Monday, April 26, 2010

Wow...Already?

During the first trimester I thought time was going so slow.  As of today, I officially changed my mind.  I'm 22 weeks.  That means in 18 weeks Baby Boo is coming.  Or that in 9 weeks I'll be having my shower.  Or that I really need to call and get registered for my birthing/breastfeeding/child raising classes.  Or that I really need to schedule an dentist appointment.  Or that I really should be cleaning instead of listening to pandora.com all day while playing farkle on facebook.  'Cause if I'm ready or not, the baby's coming.  And I'm realizing with every braxton hick contraction, he's on his way.

Through out my pregnancy I've been tracking how big he is and little milestones.  For 22 weeks, he's now a pound and is around a foot long from tip of the head to his toes.  And let me tell you, he's letting me know that he's there.  For weeks now I was freaking out that I haven't really felt him move in a while.  Well... apparently he was just storing his energy for this weekend.  He hasn't been kicking a whole lot, but the kicks that are felt are really strong.  Looking back the reason the kicks might have been so strong is because of me being moving around and drinking orange juice.  But still, his kicking is stronger than ever before. 

Speaking of moving around, I had an amazing day on Friday.  Although I didn't get a pedicure nor did I get Olive Garden; I had an awesome time.  I finally got my hair cut.  I swear to God she cut off 15 pounds of hair.  I love prenatal vitamins but it makes your hair grow fast.  I got myself a new purse along with a wallet.  And some new clothes.  And I spent way too much money on myself.  But I sorta needed that.  On Friday night I was smiling and just happy.  I wasn't my normal "blah" self.

Saturday we went to the flea market and I realized just how out of shape I have became.  My legs hurt so bad, but we were able to have a good time.  Saturday night though, was date night.  We haven't had one in a long time.  Sure we might go out to eat, but we never get to really get out of the house and do a fun activity.  We went bowling.  Although both of us were in pain and agony from it, it was a good time.  A band that Greg knows was playing at the bar at the ally so we stopped in to see some of his friends.  I knew Greg really enjoyed himself, even if the place was packed, smokey and filled with drunken idiots. 

Sunday was just a lazy day.  We had so much that we wanted to get done this weekend, but none of it got done.  Oh well...it all will get done sooner or later.  It just needs to happen sooner rather than later. :)

Now, I have another rant.  I know, I know...I should stop these...but really this one is driving me nuts.

While we were at the flea market on Saturday morning, I get a text from my mom.  "Bad news honey I'm sorry but Shawnee was killed by a hit and run."  Who is Shawnee?  My mom's neighbor's DOG.  Now, I get sad when I hear about any animal dying in any way.  But I've seen this dog maybe 3 times.  I have no attachment to the dog or the her *asshole* of an owner.  However, my mom and siblings were close to the dog and her owner, so I of course send my sympathies.  Even when my mom calls me to tell me the *long* story, I don't really know what to say.  Just that "I'm sorry she's gone" and "There will be other dogs". 
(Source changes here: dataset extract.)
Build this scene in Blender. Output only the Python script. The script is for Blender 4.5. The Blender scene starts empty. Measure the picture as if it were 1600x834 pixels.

All weekend my news feed is filled with my sister saying something along the lines of:  "She's gone, OhMyGod, I can't go on, this is the end of my life" yadda yadda yadda.  I think this is a little overly dramatic...even for my sister.  She's a drama queen just like me but to just wallow in it for days...seems a little excessive.  I understand the loss of a pet is extremely hard, especially one that's considered your family.  But eventually, you move on.

I think what bothers me the most is the fact that they actually missed church for the dog's "burial".  But yet when I came to visit, they had to go to both church and Sunday school.  (They did have to go to church but as far as Sunday school, they didn't have to go...they had no issues that needed to be dealt with then.)  So, how am I supposed to feel?  That a dog's burial is more important to my family than me having a kid?  It might be pregnancy hormones that are clouding my mind...but that's how I feel.  And why would I even care about this dog?  It wasn't mine...and frankly...I don't like most dogs.  *Exception:  Cheyenne and Cole.  I loves them.*

To me, the whole thing is ridiculous.  But then again, who am I to say anything to my family?  I wasn't close to the dog and they were.  I'm sure it's really hard what they are going through...but I can tell you that my sister didn't even react this way when our Grandfather passed away.  And I think that's the saddest thing.